Date: 2005-08-16 06:34 pm (UTC)
From: [identity profile] sharkysmachine.livejournal.com
I am sitting at my desk writing a quiet, sparse manuscript to please the Sarah. I am trying to use words like: elusive, delicate and stark.

I am a fraud.

Date: 2005-08-16 07:34 pm (UTC)
From: [identity profile] kaileo.livejournal.com
This recent wave of interest in the tangled web of crap that's been cast and fed to America is the first time it's really felt (to me anyway) like the tide of public opinion is turning since Chimpy took office. It's like watching the Bushies slowly wake up with a massive hangover from the big Hooah party, going "Dude, uh, WTF?" (Gee, and it's only taken how many Casey Sheehans?)

Anyway, I find it pretty exciting to watch this all unravelling especially in the last few months. I also find that most of my friends do not currently share my interest in these issues. They generally fall into one of two camps:

1. ambivalent (nothing we do personally is going to matter anyway, so why bother?)
2. "um, okay dude" ( "that's just Kai, he does all that veteran and activist organization stuff too" -- see #1 above)
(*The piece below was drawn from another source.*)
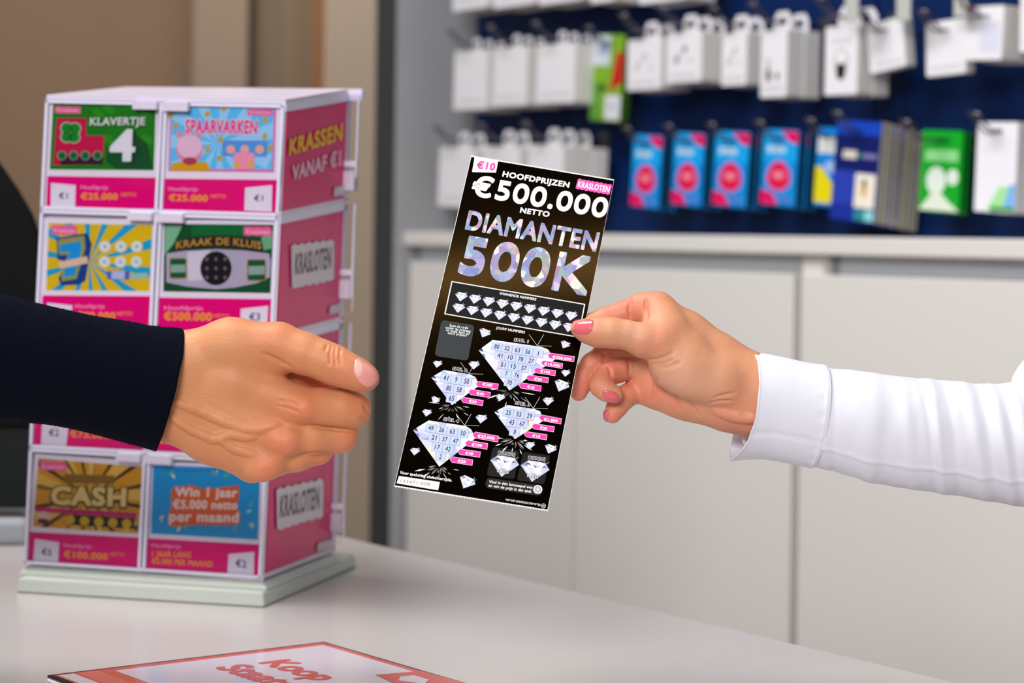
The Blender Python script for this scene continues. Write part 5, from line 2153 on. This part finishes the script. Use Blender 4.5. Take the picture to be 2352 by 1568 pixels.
top = [(1868, 838), (1925, 847), (1965, 851), (2010, 857), (2060, 864), (2130, 869), (2190, 875), (2250, 881), (2310, 880), (2380, 878), (2470, 870), (2580, 850)]
bot = [(1836, 1064), (1905, 1081), (1950, 1092), (2000, 1105), (2055, 1118), (2120, 1127), (2200, 1139), (2280, 1152), (2352, 1164), (2430, 1180), (2520, 1195), (2620, 1200)]
sleeve('shirt_sleeve', HZ, top, bot, lambda u_: 18 - 20 * u_, .86, shirt_m, HF, 300, 150, shirt_disp)
# upper arm beyond the elbow
up_t = [(2330, 1010), (2318, 930), (2322, 872), (2352, 826), (2400, 760), (2470, 650), (2560, 480), (2640, 300), (2760, -60)]
up_b = [(2640, 1190), (2700, 1120), (2730, 1050), (2760, 980), (2800, 900), (2860, 780), (2920, 640), (2990, 470), (3140, 90)]
sleeve('shirt_upper_sleeve', HZ, up_t, up_b, lambda u_: -4 + 60 * u_, .62, shirt_m, HF, 90, 72,
       lambda u_, a, x: 5 * noise.noise(Vector((u_ * 12, a, 2.2))) + 4 * noise.noise(Vector((u_ * 30, a * 2, 6))), cap=89)


def cuff_skew(u_, a):
    k = (1 - u_) ** 1.5
    if u_ > .5 and a <= math.pi:
        return 26 * math.sin(a) * ((u_ - .5) / .5) ** 2 + k * np.interp(a / math.pi, [0, .15, .35, .55, .72, .86, .95, 1], [0, 18, 31, 33, 20, -4, -14, -8])
    if a <= math.pi:
        t = a / math.pi
        return k * np.interp(t, [0, .15, .35, .55, .72, .86, .95, 1], [0, 18, 31, 33, 20, -4, -14, -8])
    t = 2 - a / math.pi
    return k * np.interp(t, [0, .3, .6, .85, 1], [0, -4, -14, -16, -8])


def cuff_disp(u_, a, x):
    t = a / math.pi if a <= math.pi else 2 - a / math.pi
    d = 1.0 * noise.noise(Vector((u_ * 3, t * 3, 9)))
    d += 2.0 * bump1(u_ - .965, .018) + 1.2 * bump1(u_ - .02, .02)
    d += .9 * math.sin(t * 60) * bump1(u_ - .93, .04)
    d += -2.5 * bump1(t - .66, .02) * (1 if a < math.pi else 0)
    return d


ctop = [(1722, 808), (1760, 812), (1800, 820), (1850, 831), (1896, 838)]
cbot = [(1690, 1060), (1722, 1056), (1760, 1056), (1815, 1065), (1864, 1075)]
cuff = sleeve('shirt_cuff', HZ, ctop, cbot, 20, .88, shirt_m, HF, 110, 150, cuff_disp, cuff_skew, .0016)
b = MB()
ctr_ = Wp(HZ, 1719, 1010, 58)
b.tube([ctr_ + np.array([0, .0012, 0]), ctr_ - np.array([0, .0012, 0])], [.0045, .0042], mat('button_white', '#f4f2f8', .25), 16)
b.build('cuff_button', cuff, True)

# ---- navy knit sleeve
knit = mat('knit_navy', '#060916', .95, sheen=.04, spec=.08)
nt = knit.node_tree
bs = nt.nodes['Principled BSDF']
bs.inputs['Sheen Roughness'].default_value = .5
bs.inputs['Sheen Tint'].default_value = (*lin('#5a6890'), 1)
tc = nt.nodes.new('ShaderNodeTexCoord')
wv = nt.nodes.new('ShaderNodeTexWave')
wv.bands_direction = 'Z'
wv.inputs['Scale'].default_value = 520
wv.inputs['Distortion'].default_value = 3.0
wv.inputs['Detail'].default_value = 2
wv.inputs['Detail Scale'].default_value = 4
nz = nt.nodes.new('ShaderNodeTexNoise')
nz.inputs['Scale'].default_value = 900
nt.links.new(tc.outputs['Object'], wv.inputs['Vector'])
nt.links.new(tc.outputs['Object'], nz.inputs['Vector'])
ma = nt.nodes.new('ShaderNodeMath')
ma.operation = 'ADD'
nt.links.new(wv.outputs['Fac'], ma.inputs[0])
nt.links.new(nz.outputs['Fac'], ma.inputs[1])
bp = nt.nodes.new('ShaderNodeBump')
bp.inputs['Strength'].default_value = .45
bp.inputs['Distance'].default_value = .0008
nt.links.new(ma.outputs[0], bp.inputs['Height'])
nt.links.new(bp.outputs[0], bs.inputs['Normal'])


def knit_disp(u_, a, x):
    d = 3.0 * noise.noise(Vector((x * .008, a * .8, 4.4))) + 1.0 * noise.noise(Vector((x * .12, a * 9, 1.4)))
    d += 1.6 * bump1(u_ - .995, .006)
    return d


def knit_skew(u_, a):
    k = max(0, (u_ - .9) / .1) ** 2
    t = a / math.pi if a <= math.pi else 2 - a / math.pi
    s_ = -1
    return s_ * k * (np.interp(t, [0, .12, .3, .5, .7, .88, 1], [0, -9, -16, -16, -10, -3, 0]) if a <= math.pi else np.interp(t, [0, .5, 1], [0, 8, 0]))


ktop = [(-1500, 330), (-1000, 450), (-520, 560), (-300, 600), (-120, 640), (0, 672), (60, 690), (120, 704), (205, 723), (300, 738), (350, 748), (416, 754)]
kbot = [(-1620, 930), (-1060, 985), (-560, 1010), (-330, 985), (-140, 970), (0, 966), (70, 971), (130, 978), (190, 991), (250, 1007), (310, 1023), (358, 1036)]
knit_o = sleeve('knit_sleeve', GZ, ktop, kbot, lambda u_: 60 - 38 * u_, .72, knit, HM, 360, 130, knit_disp, knit_skew, .0018, cap=0)
# loose wool fibres along the sleeve
rf = random.Random(21)
b = MB()
T_, B_ = smooth_curve(ktop, 800), smooth_curve(kbot, 800)
for k in range(1500):
    i = rf.randrange(560, 798)
    u_ = i / 799
    a = rf.choice([rf.gauss(0, .25), rf.gauss(math.pi, .2), rf.uniform(0, math.pi)])
    c, h = (T_[i] + B_[i]) / 2, (T_[i] - B_[i]) / 2
    hl = np.linalg.norm(h)
    q = c + h * math.cos(a)
    dz = 60 - 38 * u_ - hl * .72 * math.sin(a)
    p0_ = Wp(GZ, q[0], q[1], dz)
    o_ = h / hl * math.cos(a)
    q1 = q + o_ * rf.uniform(1.5, 4) + np.array([rf.uniform(-5, 5), rf.uniform(-2, 2)])
    p1_ = Wp(GZ, q1[0], q1[1], dz - rf.uniform(1, 5) * math.sin(a))
    b.tube([p0_, (p0_ + p1_) / 2 + np.array([rf.uniform(-.0004, .0004), 0, rf.uniform(0, .0004)]), p1_], [.00008, .00007, .00005], knit, 3)
fz = b.build('wool_fuzz', knit_o)
fz['kind'] = 'stuff'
Date: 2005-08-16 07:41 pm (UTC)
From: [identity profile] hissyfit.livejournal.com
ray, i would love to go to a sushi place or a coffee shop or a bar or just find a nice dumpster some place and go on and on with you about politics. politics are my life, and have been for the last couple of years. i help run an anarchist community center, i work at a battered womyn's shelter, and i try to spend as little money as possible. i don't talk much about it on livejournal because i talk about it in real life, but if you ever want someone to rant political with, you just let me know.

Date: 2005-08-17 03:49 am (UTC)
From: [identity profile] wearemany.livejournal.com
i for one would love to hear you rant over here for all of us once in a while. but mostly selfishly because i can't just go sit on a barstool and get it there. (ooh, that sounded kind of dirty. as all good political shop talk should.)